__DO THIS__:
Leave out the pictures and transcribe the rest of the records exactly.

-- Start --

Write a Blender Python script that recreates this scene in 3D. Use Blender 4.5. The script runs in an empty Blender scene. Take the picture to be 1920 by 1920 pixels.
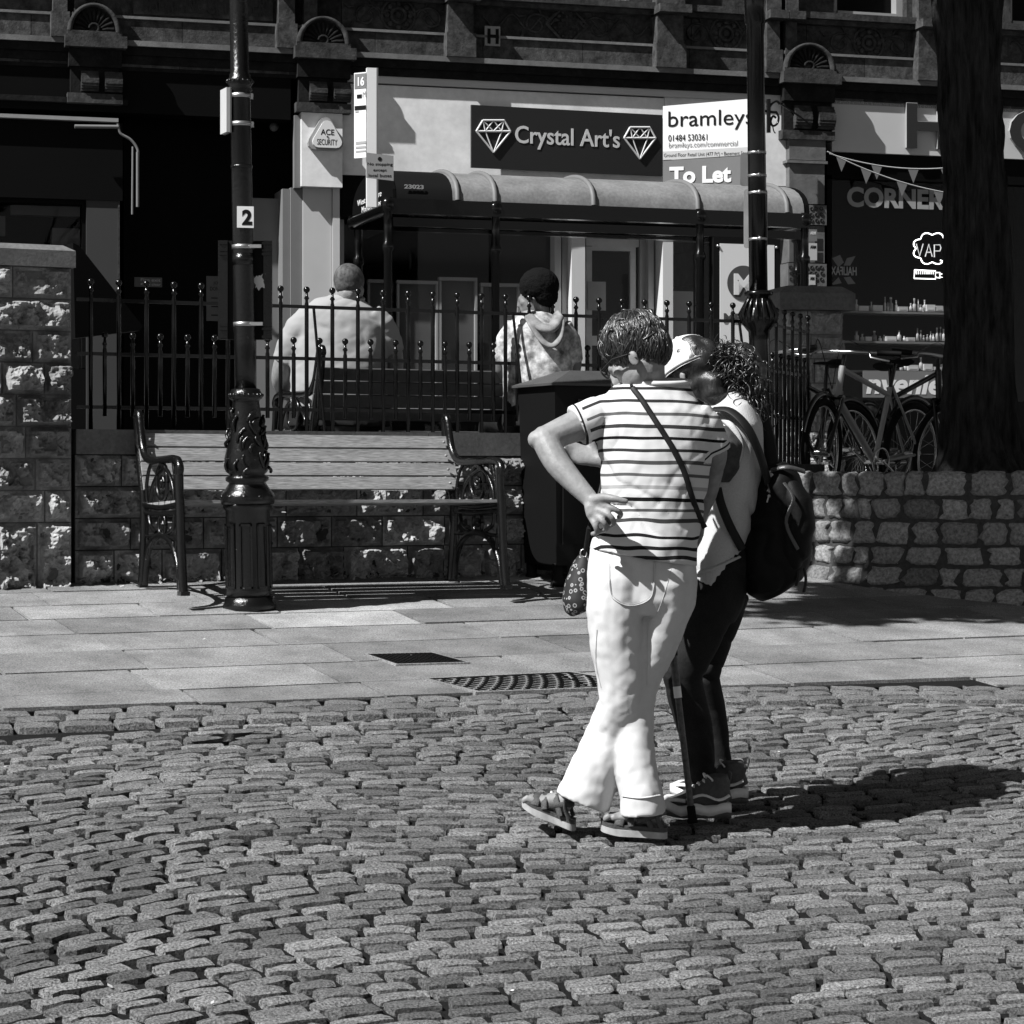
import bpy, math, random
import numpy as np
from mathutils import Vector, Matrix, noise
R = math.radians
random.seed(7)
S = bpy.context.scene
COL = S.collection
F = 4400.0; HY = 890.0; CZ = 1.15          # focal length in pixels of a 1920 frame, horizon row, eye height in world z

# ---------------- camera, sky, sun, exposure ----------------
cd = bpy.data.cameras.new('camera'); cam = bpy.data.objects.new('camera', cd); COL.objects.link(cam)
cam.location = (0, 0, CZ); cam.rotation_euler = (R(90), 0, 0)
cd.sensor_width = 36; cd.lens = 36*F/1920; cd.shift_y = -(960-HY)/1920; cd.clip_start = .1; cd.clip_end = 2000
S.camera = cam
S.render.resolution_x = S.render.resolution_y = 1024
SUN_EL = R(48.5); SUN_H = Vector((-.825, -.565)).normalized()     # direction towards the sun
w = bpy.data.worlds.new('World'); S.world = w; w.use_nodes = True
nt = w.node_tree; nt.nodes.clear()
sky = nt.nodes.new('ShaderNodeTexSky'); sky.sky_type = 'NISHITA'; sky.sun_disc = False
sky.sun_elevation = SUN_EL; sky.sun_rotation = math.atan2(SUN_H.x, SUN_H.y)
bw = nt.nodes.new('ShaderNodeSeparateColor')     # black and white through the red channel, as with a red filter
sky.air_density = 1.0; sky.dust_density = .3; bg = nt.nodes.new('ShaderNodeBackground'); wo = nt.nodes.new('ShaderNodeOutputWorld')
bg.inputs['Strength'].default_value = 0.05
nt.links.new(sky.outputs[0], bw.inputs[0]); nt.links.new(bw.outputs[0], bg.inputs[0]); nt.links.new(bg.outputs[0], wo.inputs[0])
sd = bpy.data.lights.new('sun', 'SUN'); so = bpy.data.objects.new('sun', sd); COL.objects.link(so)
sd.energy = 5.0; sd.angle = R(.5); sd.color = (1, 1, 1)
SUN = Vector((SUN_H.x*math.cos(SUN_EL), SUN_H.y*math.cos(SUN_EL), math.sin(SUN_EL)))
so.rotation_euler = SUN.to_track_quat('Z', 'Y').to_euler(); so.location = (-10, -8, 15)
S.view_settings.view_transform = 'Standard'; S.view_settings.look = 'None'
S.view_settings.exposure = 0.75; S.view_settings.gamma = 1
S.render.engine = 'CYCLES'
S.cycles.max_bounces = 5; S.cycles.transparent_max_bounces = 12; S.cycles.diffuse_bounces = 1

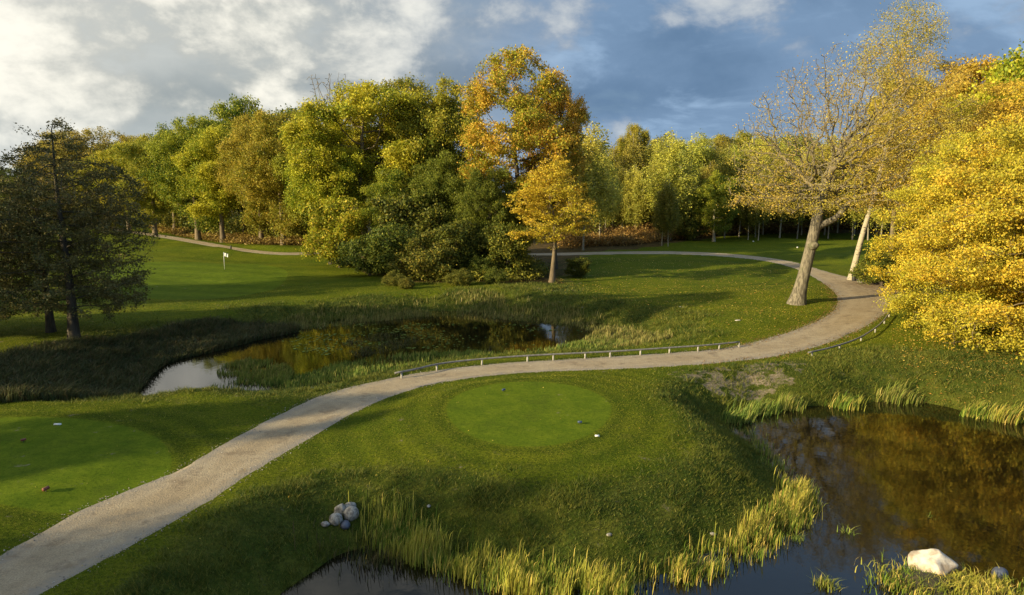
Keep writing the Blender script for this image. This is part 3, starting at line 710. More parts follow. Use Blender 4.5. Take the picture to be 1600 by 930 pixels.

-- End --

__OUTPUT OF THE EXERCISE__:
Write a Blender Python script that recreates this scene in 3D. Use Blender 4.5. The script runs in an empty Blender scene. Take the picture to be 1920 by 1920 pixels.
import bpy, math, random
import numpy as np
from mathutils import Vector, Matrix, noise
R = math.radians
random.seed(7)
S = bpy.context.scene
COL = S.collection
F = 4400.0; HY = 890.0; CZ = 1.15          # focal length in pixels of a 1920 frame, horizon row, eye height in world z

# ---------------- camera, sky, sun, exposure ----------------
cd = bpy.data.cameras.new('camera'); cam = bpy.data.objects.new('camera', cd); COL.objects.link(cam)
cam.location = (0, 0, CZ); cam.rotation_euler = (R(90), 0, 0)
cd.sensor_width = 36; cd.lens = 36*F/1920; cd.shift_y = -(960-HY)/1920; cd.clip_start = .1; cd.clip_end = 2000
S.camera = cam
S.render.resolution_x = S.render.resolution_y = 1024
SUN_EL = R(48.5); SUN_H = Vector((-.825, -.565)).normalized()     # direction towards the sun
w = bpy.data.worlds.new('World'); S.world = w; w.use_nodes = True
nt = w.node_tree; nt.nodes.clear()
sky = nt.nodes.new('ShaderNodeTexSky'); sky.sky_type = 'NISHITA'; sky.sun_disc = False
sky.sun_elevation = SUN_EL; sky.sun_rotation = math.atan2(SUN_H.x, SUN_H.y)
bw = nt.nodes.new('ShaderNodeSeparateColor')     # black and white through the red channel, as with a red filter
sky.air_density = 1.0; sky.dust_density = .3; bg = nt.nodes.new('ShaderNodeBackground'); wo = nt.nodes.new('ShaderNodeOutputWorld')
bg.inputs['Strength'].default_value = 0.05
nt.links.new(sky.outputs[0], bw.inputs[0]); nt.links.new(bw.outputs[0], bg.inputs[0]); nt.links.new(bg.outputs[0], wo.inputs[0])
sd = bpy.data.lights.new('sun', 'SUN'); so = bpy.data.objects.new('sun', sd); COL.objects.link(so)
sd.energy = 5.0; sd.angle = R(.5); sd.color = (1, 1, 1)
SUN = Vector((SUN_H.x*math.cos(SUN_EL), SUN_H.y*math.cos(SUN_EL), math.sin(SUN_EL)))
so.rotation_euler = SUN.to_track_quat('Z', 'Y').to_euler(); so.location = (-10, -8, 15)
S.view_settings.view_transform = 'Standard'; S.view_settings.look = 'None'
S.view_settings.exposure = 0.75; S.view_settings.gamma = 1
S.render.engine = 'CYCLES'
S.cycles.max_bounces = 5; S.cycles.transparent_max_bounces = 12; S.cycles.diffuse_bounces = 1

Keep writing the Blender script for this image. This is part 3, starting at line 710. More parts follow. Use Blender 4.5. Take the picture to be 1600 by 930 pixels.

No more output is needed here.